Falar do RS é falar do Brasil, que também passa por um impasse fiscal. Qual é seu diagnóstico?
Veja, há falhas de todos os lados. Não tem mocinho ou bandido. Claro que a liderança de uma agenda de ajuste fiscal tem que ser do Executivo, que, na minha visão, partiu de diagnósticos equivocados da questão fiscal, na linha de que se a gente recuperar a arrecadação, está resolvido. Não é assim, porque os gastos crescem automaticamente. Por mais que o país tenha muitas distorções tributárias, a sociedade reage, os grupos reagem. Houve iniciativas do governo que, na minha opinião, foram na direção correta de proporcionar isonomia em investimentos. Mas faltou a contrapartida de contenção de despesas. A credibilidade é muito importante, e o governo errou. Mas é claro que o Congresso é sócio, seja por emenda parlamentar ou barganha política.
É parte do problema e tem de fazer parte da solução?
Aprovou a PEC da transição que feria a lei de responsabilidade fiscal, criando despesa sem apontar de onde viria a receita, mesmo com alertas da Instituição Fiscal Independente, de Tribunal de Contas da União, que são órgãos ligados ao Senado. Agora, não tem como também fugir das suas responsabilidades. Tem um país em que não dá para fazer shutdown, imagina a pessoa vai para o posto de saúde e não tem o serviço. É preciso encontrar uma solução, a política tem que dar conta.
Ao menos, poucas vezes se discutiu tanto o assunto, isso ajuda?
É uma janela de oportunidade. É preciso encontrar soluções, mesmo que não sejam ideais, sabemos que não vai haver uma grande reforma estrutural. Por exemplo, vamos, por um tempo, aumentar IOF. Ou adotar outra medida. Quando se fala em credibilidade fiscal, é uma construção. Mesmo se houver renovação na política, os problemas fiscais estão aí e vão precisar do apoio da oposição para resolver.

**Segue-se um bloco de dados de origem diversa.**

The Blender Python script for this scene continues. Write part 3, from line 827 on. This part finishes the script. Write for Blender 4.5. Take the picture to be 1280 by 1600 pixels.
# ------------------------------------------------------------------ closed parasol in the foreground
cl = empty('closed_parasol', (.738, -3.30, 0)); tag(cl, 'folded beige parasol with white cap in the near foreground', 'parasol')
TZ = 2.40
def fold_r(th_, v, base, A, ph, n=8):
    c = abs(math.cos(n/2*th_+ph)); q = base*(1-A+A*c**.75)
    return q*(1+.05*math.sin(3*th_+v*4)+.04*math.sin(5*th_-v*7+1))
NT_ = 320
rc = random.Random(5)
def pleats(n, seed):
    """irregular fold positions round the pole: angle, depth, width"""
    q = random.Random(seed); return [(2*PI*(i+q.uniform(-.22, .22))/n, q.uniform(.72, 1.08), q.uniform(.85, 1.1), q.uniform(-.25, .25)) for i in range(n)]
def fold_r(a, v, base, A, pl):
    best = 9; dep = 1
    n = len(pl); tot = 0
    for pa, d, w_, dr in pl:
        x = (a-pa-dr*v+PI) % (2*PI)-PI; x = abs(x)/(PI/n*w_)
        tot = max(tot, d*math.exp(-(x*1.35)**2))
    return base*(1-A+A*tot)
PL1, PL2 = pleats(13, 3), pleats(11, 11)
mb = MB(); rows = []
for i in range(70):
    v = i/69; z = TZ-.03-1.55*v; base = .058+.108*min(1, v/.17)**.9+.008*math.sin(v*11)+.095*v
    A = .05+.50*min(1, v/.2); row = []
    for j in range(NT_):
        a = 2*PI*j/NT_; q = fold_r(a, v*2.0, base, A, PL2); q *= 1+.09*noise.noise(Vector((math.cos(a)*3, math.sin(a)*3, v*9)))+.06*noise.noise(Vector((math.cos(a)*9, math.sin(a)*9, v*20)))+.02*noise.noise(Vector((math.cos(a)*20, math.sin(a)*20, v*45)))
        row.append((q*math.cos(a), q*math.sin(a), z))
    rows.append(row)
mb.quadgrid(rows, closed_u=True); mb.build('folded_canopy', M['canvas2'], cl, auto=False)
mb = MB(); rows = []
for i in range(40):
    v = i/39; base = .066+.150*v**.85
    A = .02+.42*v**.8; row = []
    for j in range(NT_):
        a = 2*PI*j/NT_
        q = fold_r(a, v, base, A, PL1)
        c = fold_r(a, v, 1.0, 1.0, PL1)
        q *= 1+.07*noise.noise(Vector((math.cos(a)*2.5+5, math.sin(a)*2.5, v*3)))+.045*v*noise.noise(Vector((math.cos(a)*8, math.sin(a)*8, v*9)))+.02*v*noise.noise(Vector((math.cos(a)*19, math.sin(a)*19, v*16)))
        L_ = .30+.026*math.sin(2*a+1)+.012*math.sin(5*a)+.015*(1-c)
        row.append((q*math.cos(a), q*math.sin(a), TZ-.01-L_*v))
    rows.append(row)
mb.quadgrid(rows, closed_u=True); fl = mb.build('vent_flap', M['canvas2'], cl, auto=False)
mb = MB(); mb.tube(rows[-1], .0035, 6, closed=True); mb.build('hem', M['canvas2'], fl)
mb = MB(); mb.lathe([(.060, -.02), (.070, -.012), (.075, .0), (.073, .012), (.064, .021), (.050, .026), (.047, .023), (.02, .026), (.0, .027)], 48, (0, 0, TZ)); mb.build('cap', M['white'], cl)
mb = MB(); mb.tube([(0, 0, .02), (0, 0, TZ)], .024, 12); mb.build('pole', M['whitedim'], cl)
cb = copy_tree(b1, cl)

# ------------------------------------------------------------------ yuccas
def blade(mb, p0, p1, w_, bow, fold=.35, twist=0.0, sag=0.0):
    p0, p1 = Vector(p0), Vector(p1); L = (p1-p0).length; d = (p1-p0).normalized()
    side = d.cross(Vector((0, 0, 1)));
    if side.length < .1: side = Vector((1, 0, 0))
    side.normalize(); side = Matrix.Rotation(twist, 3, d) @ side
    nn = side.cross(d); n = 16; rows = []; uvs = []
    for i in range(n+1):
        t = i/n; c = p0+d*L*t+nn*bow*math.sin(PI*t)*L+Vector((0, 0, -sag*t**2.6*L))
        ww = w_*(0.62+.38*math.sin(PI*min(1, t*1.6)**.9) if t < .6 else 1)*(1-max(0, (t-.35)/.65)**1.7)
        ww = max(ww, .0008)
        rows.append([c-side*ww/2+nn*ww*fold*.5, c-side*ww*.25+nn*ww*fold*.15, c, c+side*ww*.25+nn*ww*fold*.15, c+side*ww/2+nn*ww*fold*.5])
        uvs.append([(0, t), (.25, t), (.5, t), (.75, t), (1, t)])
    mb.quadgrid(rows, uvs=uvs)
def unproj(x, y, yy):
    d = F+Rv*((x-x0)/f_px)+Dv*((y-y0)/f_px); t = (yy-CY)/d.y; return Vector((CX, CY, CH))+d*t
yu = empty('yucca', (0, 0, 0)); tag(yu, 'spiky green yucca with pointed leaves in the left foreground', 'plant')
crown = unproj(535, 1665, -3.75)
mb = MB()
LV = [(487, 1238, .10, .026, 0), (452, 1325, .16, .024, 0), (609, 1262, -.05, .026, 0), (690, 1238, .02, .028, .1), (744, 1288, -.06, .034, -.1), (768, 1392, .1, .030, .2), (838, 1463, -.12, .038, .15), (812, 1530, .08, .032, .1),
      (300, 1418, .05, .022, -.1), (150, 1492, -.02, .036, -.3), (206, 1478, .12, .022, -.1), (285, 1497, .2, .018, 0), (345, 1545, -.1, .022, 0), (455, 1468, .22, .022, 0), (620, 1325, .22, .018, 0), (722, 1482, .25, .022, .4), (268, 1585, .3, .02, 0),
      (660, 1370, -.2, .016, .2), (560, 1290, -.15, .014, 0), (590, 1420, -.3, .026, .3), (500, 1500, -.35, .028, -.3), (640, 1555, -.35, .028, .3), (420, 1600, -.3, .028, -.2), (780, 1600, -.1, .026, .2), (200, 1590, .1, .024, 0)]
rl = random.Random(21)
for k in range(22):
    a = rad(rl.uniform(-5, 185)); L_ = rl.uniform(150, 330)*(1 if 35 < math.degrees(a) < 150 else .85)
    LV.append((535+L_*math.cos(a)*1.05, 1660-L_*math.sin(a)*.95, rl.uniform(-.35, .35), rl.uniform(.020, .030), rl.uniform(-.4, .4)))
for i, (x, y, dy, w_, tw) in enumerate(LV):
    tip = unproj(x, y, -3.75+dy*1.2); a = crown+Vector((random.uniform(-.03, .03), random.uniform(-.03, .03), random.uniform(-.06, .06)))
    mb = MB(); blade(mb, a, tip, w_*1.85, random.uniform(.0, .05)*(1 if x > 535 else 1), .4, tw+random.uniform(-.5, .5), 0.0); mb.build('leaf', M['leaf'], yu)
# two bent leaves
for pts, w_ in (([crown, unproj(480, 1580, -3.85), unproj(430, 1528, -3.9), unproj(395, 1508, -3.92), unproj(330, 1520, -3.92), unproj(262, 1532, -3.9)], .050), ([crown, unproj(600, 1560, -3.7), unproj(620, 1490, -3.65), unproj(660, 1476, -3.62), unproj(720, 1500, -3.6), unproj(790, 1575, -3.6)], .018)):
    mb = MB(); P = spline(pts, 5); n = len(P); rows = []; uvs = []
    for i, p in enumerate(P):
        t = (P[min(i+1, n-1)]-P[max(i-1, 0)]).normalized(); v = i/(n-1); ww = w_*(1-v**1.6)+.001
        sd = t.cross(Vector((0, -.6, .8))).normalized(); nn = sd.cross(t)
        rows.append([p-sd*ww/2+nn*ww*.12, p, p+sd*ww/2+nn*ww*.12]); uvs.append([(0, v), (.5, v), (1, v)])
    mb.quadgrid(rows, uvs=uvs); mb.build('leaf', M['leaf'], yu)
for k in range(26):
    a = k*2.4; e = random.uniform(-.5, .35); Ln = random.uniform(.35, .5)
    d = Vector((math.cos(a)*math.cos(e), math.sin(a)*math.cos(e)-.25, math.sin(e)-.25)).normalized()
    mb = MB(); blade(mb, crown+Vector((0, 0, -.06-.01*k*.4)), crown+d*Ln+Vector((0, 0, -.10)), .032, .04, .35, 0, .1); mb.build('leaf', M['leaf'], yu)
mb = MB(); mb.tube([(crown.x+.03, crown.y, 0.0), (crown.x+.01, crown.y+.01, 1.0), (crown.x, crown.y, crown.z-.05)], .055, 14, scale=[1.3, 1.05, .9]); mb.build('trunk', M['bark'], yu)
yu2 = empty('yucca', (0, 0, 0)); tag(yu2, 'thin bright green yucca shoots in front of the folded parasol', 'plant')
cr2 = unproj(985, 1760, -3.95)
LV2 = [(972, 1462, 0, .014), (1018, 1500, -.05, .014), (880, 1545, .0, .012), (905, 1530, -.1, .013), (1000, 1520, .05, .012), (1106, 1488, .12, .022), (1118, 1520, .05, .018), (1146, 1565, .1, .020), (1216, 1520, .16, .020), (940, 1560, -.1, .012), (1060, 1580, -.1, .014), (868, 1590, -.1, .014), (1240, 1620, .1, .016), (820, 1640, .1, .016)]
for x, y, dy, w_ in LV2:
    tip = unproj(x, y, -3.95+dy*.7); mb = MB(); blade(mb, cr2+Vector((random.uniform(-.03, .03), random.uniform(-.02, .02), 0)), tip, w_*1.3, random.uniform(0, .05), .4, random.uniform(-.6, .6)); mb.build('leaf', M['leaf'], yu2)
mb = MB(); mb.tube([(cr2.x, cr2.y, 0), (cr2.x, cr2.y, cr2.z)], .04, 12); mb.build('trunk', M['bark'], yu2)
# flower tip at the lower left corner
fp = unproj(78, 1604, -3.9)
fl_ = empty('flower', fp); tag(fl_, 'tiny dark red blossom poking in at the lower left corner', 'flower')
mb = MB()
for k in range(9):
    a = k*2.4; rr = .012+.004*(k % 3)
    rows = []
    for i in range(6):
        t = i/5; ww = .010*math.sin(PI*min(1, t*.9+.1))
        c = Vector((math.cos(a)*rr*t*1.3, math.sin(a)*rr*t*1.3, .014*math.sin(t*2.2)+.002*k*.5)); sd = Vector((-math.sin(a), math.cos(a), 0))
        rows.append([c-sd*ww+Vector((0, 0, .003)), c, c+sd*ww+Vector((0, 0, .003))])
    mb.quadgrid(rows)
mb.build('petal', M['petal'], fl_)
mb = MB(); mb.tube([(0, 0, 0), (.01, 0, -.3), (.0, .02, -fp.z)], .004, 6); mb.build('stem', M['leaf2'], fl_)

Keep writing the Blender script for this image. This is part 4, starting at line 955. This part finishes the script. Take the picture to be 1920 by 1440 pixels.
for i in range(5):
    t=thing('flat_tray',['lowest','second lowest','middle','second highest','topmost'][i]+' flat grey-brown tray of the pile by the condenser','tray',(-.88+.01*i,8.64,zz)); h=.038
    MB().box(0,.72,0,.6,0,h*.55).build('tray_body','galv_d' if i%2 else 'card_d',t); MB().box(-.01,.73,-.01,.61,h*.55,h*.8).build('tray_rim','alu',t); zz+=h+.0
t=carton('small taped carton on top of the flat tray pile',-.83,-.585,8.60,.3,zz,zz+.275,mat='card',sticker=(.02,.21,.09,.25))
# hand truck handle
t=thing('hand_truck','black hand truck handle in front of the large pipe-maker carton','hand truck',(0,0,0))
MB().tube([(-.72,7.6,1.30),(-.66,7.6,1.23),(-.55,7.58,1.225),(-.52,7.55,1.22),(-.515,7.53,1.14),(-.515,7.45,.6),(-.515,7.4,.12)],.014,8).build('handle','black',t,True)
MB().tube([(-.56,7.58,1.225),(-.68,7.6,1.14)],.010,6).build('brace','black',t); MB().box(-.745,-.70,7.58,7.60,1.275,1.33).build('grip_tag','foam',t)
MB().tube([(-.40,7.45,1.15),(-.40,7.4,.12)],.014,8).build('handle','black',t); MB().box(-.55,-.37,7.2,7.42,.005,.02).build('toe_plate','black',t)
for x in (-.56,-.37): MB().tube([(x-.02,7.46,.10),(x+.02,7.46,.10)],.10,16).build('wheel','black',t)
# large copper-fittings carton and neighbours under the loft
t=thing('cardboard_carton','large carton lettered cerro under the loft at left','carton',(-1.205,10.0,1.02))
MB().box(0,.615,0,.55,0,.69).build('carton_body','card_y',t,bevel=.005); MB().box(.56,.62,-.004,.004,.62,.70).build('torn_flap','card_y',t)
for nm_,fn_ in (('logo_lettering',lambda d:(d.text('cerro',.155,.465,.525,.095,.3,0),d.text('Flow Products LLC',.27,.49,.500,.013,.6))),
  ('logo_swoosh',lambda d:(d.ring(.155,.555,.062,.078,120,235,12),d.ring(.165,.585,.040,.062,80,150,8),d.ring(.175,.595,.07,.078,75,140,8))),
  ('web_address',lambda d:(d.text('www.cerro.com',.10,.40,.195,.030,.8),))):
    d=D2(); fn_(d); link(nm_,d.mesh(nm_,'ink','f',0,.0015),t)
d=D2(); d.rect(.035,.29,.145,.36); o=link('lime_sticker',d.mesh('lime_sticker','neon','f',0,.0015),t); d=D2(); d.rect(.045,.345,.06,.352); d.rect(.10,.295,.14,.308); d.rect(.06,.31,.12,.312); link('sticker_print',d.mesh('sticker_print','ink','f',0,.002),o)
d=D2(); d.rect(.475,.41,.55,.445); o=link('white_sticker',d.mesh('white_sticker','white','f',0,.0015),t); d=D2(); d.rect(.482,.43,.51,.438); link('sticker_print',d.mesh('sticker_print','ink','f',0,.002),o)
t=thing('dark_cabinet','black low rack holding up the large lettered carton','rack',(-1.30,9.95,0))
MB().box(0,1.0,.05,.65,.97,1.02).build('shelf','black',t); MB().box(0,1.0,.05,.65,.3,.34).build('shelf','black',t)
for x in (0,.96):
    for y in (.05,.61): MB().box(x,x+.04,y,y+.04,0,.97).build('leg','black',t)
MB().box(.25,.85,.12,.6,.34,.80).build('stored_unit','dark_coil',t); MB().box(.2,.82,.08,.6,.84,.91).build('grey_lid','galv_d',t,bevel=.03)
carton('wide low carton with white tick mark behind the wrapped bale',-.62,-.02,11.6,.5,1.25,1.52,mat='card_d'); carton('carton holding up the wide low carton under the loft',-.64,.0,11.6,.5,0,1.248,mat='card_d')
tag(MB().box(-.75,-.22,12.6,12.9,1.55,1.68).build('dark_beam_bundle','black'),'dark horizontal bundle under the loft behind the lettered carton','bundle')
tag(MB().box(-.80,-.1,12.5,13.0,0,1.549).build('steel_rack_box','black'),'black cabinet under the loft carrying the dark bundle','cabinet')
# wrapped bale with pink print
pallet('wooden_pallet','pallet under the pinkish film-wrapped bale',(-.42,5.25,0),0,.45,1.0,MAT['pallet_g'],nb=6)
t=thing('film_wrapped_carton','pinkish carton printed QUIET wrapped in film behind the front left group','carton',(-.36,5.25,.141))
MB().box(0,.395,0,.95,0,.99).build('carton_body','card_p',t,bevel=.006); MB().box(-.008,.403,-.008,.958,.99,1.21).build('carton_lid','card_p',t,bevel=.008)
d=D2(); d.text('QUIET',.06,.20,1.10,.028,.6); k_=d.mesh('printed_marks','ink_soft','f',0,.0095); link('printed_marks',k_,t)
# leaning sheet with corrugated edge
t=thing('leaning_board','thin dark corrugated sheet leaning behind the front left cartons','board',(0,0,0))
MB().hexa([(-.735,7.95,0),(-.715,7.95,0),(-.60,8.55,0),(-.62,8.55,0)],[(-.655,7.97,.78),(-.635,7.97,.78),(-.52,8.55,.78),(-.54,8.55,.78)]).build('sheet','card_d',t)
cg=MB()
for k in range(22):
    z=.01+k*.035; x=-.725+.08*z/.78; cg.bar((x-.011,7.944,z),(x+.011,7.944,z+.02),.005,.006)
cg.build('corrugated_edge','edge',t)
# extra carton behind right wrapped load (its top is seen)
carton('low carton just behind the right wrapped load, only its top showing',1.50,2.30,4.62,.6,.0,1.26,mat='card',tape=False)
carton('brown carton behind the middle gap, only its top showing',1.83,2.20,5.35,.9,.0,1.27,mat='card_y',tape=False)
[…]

Se criar clima muito beligerante, polarizado, isso vai ser dor de cabeça para qualquer um que sentar naquela cadeira. A política precisa demonstrar que temos maturidade para discutir os temas fiscais, para encontrar soluções que sejam equilibradas, que sejam justas. É preciso que a política dê conta disso, qualquer que seja o presidente ou o partido de plantão.